**** Supplied data

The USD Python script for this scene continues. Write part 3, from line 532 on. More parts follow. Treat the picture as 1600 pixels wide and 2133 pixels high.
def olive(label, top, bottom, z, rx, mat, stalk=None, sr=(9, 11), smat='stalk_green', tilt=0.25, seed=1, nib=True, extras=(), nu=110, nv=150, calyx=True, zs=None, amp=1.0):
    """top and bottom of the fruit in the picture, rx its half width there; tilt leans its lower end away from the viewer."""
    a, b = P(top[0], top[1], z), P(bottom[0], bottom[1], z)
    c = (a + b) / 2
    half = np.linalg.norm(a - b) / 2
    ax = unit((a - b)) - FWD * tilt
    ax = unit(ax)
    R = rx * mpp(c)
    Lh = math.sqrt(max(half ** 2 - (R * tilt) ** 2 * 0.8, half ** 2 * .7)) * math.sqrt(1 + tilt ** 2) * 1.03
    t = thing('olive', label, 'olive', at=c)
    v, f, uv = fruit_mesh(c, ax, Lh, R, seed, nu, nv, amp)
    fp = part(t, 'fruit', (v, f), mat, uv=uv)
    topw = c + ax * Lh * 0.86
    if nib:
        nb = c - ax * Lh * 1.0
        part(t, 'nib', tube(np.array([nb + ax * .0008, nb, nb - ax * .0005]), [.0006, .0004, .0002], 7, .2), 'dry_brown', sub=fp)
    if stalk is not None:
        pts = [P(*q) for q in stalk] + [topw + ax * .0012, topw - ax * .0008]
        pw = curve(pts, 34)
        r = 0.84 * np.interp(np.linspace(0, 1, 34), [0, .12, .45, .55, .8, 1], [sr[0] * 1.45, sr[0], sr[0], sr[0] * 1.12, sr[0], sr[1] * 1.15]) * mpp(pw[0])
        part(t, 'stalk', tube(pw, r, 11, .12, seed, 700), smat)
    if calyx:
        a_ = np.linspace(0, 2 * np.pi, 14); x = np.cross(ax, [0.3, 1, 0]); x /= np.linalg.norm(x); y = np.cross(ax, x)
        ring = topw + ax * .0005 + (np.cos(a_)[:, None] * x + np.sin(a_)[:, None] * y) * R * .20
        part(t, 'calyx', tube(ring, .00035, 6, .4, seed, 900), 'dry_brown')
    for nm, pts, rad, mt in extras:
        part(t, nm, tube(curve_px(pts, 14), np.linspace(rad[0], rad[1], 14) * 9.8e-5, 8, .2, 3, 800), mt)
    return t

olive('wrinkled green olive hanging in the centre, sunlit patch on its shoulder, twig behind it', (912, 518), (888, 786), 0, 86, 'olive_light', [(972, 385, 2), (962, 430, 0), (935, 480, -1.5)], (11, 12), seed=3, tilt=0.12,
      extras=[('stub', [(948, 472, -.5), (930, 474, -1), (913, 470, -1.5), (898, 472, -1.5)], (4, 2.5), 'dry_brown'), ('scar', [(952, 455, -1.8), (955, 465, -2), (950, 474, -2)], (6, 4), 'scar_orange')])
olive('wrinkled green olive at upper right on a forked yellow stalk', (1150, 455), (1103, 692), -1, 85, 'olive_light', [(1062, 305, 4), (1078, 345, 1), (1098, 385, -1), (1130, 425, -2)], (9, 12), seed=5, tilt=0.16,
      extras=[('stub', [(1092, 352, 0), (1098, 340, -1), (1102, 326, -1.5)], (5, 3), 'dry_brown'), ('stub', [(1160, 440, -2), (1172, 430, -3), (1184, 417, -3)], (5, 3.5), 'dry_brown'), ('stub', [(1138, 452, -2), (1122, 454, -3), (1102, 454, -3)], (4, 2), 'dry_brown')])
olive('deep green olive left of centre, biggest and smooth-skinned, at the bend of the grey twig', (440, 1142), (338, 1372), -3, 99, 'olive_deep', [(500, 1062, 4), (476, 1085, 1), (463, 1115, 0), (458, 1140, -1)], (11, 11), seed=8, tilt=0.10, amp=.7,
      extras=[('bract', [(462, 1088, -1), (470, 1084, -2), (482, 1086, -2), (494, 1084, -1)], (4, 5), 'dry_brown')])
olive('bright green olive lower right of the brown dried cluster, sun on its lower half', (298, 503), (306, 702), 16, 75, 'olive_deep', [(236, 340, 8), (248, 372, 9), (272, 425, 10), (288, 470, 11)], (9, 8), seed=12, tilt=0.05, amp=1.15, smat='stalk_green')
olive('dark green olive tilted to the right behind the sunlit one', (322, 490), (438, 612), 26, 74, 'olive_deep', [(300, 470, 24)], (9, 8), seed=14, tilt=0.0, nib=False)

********

Your task: Review the preceding data and report every line that includes the string "lower".

Result:
    """top and bottom of the fruit in the picture, rx its half width there; tilt leans its lower end away from the viewer."""
olive('bright green olive lower right of the brown dried cluster, sun on its lower half', (298, 503), (306, 702), 16, 75, 'olive_deep', [(236, 340, 8), (248, 372, 9), (272, 425, 10), (288, 470, 11)], (9, 8), seed=12, tilt=0.05, amp=1.15, smat='stalk_green')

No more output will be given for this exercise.